In the teamblog of ‚oose innovative informatik‘, a German consultancy with roots in the software development business and specialized in agil project management training and coaching, I just found a German written article with the self-explanatory title „Why you should neither start with Scrum, nor finish with it.“ Good point that should be forwarded.

However, while I understood  the message in a way, I will summarize below, my developer colleague Michael Hönnig had a completely different conception of Jan Gentsch’s contribution.

1. Why you should not start with Scrum:

Gentsch refers to an interview with Ken Schwaber,  where Schwaber emphasizes, that Scrum ist only „a simple framework within which the “game” of complex product development is played“ and explains later on: … „Scrum purposefully has many gaps, holes, and bare spots where you are required to use best practices – such as risk management. Scrum then shows you how well that approach works through transparency, so you can continually optimize the approach.“

For me, and probably PM(O) colleagues, this implies, that  you certainly master those process models (PRINCE2, waterfall, XP, Rapid Prototyping, etc.) and PM standards (IPMA, PMI) that suit your kind of project(s) best. And also, there are certain „people focused“ and meaningful process steps for project management that should be natural within every client-contractor relationship, like e.g. clearness on the objectives („co-operation“) and requirements engineering, stakeholder analysis and management, risk management, conflict management, project set-up with team building, etc.pp. Each process step or even project phase of itself carried out not despite the agile manifesto, but with respect to it.

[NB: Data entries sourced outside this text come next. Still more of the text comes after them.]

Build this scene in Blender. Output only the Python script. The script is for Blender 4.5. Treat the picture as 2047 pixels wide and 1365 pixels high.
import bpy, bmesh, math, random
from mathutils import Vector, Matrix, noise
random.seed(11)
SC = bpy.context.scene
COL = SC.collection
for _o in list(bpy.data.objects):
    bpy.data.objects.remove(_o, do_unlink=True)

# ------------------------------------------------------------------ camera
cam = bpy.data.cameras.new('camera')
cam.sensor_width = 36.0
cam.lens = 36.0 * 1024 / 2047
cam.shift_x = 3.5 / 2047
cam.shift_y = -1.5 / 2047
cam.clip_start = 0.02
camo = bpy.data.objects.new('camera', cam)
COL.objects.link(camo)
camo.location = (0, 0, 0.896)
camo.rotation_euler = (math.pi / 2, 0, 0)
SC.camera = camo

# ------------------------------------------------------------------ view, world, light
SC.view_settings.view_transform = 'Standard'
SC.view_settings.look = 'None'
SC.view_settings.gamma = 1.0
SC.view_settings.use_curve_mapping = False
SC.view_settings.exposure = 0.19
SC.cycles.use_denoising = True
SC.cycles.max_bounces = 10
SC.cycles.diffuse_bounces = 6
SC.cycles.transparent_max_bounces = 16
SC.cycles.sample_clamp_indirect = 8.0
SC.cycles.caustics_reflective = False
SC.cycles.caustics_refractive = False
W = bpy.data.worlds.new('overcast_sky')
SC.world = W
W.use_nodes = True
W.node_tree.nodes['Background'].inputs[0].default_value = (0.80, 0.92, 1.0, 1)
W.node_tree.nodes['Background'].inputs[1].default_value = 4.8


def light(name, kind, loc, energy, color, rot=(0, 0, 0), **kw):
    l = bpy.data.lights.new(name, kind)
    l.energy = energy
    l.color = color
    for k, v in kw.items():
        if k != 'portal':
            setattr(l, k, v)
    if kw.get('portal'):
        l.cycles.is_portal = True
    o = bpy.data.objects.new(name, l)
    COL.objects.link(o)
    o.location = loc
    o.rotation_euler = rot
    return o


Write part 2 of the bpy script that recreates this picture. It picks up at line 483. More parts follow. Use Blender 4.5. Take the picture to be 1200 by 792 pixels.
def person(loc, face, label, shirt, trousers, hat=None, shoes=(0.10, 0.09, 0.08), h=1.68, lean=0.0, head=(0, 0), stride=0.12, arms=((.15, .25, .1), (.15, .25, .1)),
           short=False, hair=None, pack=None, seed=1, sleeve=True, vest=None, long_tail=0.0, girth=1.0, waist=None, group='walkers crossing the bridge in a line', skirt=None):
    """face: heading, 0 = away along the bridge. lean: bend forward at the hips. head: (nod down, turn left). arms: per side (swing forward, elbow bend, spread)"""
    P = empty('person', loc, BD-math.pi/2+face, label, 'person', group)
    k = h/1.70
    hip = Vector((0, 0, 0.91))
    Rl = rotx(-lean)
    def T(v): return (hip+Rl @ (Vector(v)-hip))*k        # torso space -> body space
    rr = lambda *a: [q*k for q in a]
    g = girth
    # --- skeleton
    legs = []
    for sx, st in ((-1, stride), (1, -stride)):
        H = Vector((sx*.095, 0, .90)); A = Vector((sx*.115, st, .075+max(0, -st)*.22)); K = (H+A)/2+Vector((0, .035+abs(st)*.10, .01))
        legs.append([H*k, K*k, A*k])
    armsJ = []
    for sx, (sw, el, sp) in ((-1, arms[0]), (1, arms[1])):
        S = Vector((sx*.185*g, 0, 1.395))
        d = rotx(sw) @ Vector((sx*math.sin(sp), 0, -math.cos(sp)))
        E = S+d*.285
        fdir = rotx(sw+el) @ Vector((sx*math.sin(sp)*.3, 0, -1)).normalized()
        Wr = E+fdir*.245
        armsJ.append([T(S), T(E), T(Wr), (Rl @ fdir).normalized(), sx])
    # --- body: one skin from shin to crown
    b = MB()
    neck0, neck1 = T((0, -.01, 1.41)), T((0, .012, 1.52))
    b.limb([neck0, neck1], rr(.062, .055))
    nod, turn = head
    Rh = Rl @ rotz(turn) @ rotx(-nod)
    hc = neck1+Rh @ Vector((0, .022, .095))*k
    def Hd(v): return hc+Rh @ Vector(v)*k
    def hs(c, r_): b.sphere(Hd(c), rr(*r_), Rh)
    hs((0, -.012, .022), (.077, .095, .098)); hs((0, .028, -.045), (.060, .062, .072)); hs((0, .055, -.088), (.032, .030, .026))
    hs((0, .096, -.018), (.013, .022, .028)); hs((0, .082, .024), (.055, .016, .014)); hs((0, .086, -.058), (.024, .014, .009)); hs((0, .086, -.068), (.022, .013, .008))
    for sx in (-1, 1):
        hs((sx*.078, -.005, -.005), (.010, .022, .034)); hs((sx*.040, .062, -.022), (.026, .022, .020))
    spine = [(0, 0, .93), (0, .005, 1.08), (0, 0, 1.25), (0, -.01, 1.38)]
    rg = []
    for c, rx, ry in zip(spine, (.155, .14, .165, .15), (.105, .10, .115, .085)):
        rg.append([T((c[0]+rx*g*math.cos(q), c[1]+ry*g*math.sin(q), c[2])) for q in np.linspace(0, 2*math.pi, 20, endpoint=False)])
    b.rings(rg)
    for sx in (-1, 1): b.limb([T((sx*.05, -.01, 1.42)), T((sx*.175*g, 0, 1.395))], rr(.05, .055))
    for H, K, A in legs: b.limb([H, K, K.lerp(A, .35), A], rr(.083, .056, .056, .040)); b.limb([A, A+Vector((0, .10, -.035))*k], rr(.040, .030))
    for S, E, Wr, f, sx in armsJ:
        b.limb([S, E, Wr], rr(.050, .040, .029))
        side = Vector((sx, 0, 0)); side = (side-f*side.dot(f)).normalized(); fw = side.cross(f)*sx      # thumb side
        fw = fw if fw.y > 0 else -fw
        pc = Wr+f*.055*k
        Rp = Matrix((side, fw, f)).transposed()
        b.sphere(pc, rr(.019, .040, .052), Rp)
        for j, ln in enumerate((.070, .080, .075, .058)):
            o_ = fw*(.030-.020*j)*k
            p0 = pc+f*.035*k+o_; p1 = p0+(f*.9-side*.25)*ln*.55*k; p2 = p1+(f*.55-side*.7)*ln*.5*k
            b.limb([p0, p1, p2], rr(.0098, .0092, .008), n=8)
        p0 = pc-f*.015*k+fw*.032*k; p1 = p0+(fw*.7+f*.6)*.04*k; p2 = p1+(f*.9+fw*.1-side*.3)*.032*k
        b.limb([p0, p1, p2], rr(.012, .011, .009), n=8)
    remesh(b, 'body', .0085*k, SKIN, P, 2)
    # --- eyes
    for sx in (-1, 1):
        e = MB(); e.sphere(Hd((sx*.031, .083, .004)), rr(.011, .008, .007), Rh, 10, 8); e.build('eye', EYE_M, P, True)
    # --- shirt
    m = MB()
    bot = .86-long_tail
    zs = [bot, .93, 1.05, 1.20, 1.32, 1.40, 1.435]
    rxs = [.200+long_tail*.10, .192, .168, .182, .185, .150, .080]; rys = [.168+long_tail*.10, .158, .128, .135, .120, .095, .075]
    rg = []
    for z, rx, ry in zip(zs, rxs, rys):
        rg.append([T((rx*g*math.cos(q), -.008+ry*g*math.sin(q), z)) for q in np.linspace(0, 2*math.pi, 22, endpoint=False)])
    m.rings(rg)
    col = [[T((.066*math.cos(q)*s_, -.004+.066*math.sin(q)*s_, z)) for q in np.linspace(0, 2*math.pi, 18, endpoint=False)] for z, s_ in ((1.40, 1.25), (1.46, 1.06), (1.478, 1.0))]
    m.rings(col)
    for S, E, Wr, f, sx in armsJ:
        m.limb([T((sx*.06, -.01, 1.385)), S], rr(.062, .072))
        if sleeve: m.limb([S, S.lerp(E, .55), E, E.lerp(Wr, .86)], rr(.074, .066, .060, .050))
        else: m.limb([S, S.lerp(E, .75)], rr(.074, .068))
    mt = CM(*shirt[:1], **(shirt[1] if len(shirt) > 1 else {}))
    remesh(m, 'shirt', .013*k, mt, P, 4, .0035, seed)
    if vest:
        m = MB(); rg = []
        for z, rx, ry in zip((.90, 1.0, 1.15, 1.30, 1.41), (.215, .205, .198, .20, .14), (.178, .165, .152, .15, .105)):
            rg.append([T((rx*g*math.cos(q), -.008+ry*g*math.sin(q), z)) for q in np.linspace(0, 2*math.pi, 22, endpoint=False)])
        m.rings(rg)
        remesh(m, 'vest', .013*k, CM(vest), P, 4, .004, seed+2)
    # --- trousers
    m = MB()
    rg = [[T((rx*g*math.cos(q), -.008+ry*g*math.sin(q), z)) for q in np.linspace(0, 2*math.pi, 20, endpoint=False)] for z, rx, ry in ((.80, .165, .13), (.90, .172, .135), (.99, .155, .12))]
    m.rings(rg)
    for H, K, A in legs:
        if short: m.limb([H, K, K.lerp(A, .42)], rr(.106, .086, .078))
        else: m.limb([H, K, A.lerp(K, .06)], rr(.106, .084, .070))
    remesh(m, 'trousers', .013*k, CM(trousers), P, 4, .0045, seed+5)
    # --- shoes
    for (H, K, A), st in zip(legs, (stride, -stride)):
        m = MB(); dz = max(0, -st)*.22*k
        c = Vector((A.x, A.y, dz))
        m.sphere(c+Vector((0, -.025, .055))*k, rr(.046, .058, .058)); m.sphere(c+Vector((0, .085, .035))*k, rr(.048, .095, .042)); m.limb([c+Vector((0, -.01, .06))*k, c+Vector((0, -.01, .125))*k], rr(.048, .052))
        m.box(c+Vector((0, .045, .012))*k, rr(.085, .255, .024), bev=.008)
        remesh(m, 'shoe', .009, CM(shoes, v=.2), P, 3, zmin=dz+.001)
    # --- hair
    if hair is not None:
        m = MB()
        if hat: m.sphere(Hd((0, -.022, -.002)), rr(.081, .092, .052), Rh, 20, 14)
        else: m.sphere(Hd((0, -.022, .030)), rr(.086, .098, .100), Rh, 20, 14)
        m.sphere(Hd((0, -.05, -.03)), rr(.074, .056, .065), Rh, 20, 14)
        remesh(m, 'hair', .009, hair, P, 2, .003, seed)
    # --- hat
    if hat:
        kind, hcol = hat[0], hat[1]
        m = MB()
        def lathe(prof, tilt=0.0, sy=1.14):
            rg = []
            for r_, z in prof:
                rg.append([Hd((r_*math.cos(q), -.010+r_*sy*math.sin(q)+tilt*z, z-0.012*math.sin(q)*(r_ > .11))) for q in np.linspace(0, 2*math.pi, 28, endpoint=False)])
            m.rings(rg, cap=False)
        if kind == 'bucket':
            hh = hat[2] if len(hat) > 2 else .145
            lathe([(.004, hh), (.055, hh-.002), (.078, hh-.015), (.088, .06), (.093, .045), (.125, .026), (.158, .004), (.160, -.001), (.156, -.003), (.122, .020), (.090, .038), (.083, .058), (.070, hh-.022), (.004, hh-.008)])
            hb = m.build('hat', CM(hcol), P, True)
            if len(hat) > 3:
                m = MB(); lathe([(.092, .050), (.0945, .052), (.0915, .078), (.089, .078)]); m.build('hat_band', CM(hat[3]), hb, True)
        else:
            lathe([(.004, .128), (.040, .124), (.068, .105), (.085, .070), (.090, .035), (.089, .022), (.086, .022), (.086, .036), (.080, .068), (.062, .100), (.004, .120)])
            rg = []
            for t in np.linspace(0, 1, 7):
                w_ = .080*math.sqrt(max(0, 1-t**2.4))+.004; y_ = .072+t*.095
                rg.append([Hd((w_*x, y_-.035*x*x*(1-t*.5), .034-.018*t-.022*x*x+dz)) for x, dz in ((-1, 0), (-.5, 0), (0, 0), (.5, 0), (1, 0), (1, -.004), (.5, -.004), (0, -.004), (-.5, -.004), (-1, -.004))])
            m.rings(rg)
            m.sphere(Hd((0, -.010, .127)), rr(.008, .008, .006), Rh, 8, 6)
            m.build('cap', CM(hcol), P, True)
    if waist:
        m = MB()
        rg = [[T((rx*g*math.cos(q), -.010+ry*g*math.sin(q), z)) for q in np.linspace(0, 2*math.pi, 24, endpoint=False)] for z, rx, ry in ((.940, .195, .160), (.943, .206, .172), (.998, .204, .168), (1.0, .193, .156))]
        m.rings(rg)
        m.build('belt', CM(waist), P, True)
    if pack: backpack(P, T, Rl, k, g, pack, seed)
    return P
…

2. Why you should not finish with Scrum:

To put it with Ken Schwaber again: „Scrum is a framework. XP engineering practices can be used within a Scrum Sprint to improve quality and productivity. Lean is a way of thinking that optimized complex, repetitive processes.“

Earlier in the interview Schwaber says: „Scrum exposes every inadequacy or dysfunction within an organization’s product and system development practices. The intention of Scrum is to make them transparent so the organization can fix them.“ This should be embedded into the philosophy of „lean“, where Schwaber refers to the value-stream analysis as an example only.

Thus his and Gentsch’s credo can be read as: if you really follow the philosophy of Scrum with its indispensible retrospectives, you cannot persist („finish“) in doing Scrum, but end up with something very special, very mature.

Synthesis:

Now I will finish with a last citation, again, from the Schwaber interview asked for his „next goals“: „To create many environments where Scrum helps people look forward to coming to work, where customers love working with software developers, and where the quality and predictability of our efforts significantly increases.“

This also describes my personal drivers to work actively on organizational changes: I love to facilitate environments in which people like to work and co-operate. This naturally implies „agility“.

At any rate, wether you start with Scrum or end with Scrum or switch to Scrum: it will accelerate your team’s communication and present you more transparency – have fun!